--- Start Provided entries ---
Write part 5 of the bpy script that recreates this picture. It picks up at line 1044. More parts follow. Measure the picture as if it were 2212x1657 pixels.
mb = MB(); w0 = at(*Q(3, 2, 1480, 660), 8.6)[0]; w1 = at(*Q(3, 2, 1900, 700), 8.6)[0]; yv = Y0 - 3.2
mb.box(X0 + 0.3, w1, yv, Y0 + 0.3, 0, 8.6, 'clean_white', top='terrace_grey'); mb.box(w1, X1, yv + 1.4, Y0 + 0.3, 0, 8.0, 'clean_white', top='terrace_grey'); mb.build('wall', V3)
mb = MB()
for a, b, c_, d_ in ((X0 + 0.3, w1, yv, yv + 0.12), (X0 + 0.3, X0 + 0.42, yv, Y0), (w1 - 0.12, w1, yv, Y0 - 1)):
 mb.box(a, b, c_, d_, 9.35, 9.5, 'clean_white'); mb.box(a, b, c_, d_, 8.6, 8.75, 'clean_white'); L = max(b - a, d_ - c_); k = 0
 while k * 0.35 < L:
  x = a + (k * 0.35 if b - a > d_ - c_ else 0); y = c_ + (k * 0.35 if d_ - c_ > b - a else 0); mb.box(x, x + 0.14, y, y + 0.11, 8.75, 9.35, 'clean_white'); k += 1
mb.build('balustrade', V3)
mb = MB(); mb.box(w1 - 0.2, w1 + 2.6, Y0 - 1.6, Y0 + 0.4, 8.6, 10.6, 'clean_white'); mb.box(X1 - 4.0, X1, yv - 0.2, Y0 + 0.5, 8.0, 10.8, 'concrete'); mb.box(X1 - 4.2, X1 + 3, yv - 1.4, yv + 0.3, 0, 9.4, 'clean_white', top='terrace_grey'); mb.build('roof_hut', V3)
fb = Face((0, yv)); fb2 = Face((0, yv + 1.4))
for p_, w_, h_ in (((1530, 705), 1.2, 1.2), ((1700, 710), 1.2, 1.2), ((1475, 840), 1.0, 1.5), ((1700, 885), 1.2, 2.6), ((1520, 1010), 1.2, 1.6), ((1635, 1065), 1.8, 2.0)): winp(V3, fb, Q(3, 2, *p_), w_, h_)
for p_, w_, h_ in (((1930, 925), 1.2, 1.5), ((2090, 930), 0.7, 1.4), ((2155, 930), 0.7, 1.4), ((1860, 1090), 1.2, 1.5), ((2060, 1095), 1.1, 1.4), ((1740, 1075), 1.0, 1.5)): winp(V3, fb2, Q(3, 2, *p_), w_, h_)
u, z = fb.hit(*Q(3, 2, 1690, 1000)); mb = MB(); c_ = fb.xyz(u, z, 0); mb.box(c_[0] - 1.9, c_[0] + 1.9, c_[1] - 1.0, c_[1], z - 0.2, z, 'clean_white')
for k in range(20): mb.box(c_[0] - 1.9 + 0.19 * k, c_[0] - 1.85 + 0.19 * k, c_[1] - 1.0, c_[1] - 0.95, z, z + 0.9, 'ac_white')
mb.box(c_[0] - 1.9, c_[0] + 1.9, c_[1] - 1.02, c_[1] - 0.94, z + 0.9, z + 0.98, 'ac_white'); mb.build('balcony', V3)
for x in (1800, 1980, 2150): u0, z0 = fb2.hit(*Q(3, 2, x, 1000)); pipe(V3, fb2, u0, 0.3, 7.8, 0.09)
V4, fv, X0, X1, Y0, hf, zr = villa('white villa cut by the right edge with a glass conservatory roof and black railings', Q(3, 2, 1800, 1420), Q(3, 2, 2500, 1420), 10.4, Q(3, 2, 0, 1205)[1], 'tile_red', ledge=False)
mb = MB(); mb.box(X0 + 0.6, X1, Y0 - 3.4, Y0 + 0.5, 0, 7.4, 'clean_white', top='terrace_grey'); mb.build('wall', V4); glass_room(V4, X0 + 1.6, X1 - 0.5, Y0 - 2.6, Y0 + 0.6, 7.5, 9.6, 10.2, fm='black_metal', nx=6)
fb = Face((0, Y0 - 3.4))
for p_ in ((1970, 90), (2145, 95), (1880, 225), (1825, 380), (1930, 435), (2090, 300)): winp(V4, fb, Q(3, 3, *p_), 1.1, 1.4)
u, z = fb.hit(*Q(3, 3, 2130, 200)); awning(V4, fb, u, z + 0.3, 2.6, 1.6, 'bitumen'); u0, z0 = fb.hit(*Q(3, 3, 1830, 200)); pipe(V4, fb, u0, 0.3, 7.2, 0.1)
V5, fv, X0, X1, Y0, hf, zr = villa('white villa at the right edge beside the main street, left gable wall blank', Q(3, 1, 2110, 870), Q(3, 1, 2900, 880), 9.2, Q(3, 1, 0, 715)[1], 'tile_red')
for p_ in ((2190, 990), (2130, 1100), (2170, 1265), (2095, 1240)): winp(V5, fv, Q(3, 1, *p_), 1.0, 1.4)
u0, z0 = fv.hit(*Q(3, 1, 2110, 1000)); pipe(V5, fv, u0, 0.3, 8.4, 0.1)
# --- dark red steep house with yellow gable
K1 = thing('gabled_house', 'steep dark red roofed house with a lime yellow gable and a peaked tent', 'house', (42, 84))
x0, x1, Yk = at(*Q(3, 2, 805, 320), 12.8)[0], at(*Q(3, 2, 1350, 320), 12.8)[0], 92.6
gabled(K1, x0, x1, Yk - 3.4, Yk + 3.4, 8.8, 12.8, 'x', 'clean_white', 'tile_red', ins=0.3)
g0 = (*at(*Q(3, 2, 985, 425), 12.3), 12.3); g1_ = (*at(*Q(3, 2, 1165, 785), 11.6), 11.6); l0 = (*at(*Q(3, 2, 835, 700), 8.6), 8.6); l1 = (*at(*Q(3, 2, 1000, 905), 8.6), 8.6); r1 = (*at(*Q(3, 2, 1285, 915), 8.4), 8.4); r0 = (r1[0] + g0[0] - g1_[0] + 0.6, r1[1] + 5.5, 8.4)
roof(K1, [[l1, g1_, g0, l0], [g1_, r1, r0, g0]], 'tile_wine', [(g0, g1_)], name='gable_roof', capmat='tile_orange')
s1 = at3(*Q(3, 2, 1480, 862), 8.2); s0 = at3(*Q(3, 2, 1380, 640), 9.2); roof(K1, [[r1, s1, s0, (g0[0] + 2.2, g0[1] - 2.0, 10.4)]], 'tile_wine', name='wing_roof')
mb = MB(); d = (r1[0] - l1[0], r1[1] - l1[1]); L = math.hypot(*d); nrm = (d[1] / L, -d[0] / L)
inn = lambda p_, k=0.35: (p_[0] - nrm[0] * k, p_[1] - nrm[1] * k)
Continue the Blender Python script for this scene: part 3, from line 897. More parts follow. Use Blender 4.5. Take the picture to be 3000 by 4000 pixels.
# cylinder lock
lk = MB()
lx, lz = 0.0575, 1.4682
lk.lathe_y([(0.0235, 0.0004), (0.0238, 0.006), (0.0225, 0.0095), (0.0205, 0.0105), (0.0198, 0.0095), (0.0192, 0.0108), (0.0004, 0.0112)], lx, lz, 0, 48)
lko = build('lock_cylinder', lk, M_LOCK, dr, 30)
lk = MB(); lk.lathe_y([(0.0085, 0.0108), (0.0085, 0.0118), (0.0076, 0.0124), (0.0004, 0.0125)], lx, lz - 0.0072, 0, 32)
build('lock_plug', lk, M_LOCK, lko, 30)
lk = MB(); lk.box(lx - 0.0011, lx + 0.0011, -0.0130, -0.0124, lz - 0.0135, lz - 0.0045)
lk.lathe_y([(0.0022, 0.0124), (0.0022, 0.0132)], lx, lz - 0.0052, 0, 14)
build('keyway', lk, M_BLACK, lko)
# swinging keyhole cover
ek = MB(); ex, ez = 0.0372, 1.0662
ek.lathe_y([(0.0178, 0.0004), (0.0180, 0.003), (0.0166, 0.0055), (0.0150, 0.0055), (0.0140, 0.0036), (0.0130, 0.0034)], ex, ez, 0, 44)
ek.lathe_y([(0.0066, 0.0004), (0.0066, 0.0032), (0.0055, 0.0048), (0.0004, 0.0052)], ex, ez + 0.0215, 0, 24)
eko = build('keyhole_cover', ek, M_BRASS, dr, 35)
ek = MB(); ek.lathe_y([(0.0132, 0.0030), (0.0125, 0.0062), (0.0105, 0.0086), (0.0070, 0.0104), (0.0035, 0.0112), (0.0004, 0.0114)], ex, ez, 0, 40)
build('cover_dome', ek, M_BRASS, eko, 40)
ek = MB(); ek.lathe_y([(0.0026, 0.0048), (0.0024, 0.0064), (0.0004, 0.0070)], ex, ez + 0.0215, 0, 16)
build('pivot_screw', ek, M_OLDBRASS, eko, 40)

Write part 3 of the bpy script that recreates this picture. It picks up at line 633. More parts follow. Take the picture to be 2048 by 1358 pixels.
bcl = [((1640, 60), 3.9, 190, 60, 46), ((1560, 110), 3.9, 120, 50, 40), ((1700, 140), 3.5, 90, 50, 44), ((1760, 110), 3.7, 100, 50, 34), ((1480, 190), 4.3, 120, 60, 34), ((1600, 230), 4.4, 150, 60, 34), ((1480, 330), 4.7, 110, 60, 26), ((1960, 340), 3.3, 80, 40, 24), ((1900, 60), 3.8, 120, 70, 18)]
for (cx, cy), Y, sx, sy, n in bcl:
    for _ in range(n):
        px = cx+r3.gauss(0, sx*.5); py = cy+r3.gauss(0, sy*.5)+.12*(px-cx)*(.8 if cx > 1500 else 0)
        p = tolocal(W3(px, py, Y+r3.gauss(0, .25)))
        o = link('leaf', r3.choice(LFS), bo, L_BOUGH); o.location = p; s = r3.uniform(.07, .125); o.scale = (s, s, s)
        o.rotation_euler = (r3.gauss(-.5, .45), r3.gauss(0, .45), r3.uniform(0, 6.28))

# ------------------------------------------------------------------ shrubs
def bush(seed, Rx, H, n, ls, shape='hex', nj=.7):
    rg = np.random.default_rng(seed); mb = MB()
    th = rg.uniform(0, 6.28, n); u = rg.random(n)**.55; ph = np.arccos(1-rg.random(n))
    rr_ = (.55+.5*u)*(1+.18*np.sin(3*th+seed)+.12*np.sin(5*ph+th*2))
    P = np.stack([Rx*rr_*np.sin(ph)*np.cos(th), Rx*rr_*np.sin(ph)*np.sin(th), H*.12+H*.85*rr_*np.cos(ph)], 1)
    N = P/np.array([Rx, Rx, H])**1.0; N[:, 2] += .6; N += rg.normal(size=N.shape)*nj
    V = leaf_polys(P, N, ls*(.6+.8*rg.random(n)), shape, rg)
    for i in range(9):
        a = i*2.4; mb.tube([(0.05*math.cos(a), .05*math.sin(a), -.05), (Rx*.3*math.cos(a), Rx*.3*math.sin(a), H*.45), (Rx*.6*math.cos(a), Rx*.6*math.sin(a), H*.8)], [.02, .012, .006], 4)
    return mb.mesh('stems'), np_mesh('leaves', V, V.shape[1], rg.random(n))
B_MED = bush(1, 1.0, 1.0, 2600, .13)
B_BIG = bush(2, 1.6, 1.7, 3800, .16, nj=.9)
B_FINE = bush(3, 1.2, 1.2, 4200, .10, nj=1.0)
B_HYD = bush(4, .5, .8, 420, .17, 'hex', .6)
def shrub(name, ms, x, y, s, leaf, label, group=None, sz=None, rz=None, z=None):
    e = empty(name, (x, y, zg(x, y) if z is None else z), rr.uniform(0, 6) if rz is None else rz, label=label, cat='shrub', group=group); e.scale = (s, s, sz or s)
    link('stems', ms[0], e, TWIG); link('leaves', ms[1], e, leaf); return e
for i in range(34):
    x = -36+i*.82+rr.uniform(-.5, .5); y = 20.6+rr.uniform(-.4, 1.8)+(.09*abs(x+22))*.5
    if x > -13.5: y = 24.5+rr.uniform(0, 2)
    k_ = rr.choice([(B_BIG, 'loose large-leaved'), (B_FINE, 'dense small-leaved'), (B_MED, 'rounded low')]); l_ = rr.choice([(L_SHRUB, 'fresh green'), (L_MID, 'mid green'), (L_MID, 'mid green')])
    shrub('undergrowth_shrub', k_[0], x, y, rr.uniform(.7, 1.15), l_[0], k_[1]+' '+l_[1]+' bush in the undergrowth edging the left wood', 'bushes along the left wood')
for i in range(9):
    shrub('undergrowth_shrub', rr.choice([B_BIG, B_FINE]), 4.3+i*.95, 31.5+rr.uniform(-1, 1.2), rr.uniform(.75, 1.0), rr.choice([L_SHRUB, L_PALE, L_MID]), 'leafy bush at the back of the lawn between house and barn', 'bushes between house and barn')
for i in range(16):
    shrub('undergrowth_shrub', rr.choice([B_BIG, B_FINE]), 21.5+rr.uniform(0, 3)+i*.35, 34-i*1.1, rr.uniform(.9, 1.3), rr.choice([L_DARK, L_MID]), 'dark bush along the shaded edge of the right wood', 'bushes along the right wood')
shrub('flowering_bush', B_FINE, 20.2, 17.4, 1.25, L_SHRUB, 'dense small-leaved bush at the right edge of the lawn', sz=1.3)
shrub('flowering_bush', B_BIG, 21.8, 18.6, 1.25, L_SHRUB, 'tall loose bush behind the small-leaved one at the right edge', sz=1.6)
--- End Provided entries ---
Show every line from the listing above in which the string "parts" appears.

▸ **Answer to the problem**
Write part 5 of the bpy script that recreates this picture. It picks up at line 1044. More parts follow. Measure the picture as if it were 2212x1657 pixels.
Continue the Blender Python script for this scene: part 3, from line 897. More parts follow. Use Blender 4.5. Take the picture to be 3000 by 4000 pixels.
Write part 3 of the bpy script that recreates this picture. It picks up at line 633. More parts follow. Take the picture to be 2048 by 1358 pixels.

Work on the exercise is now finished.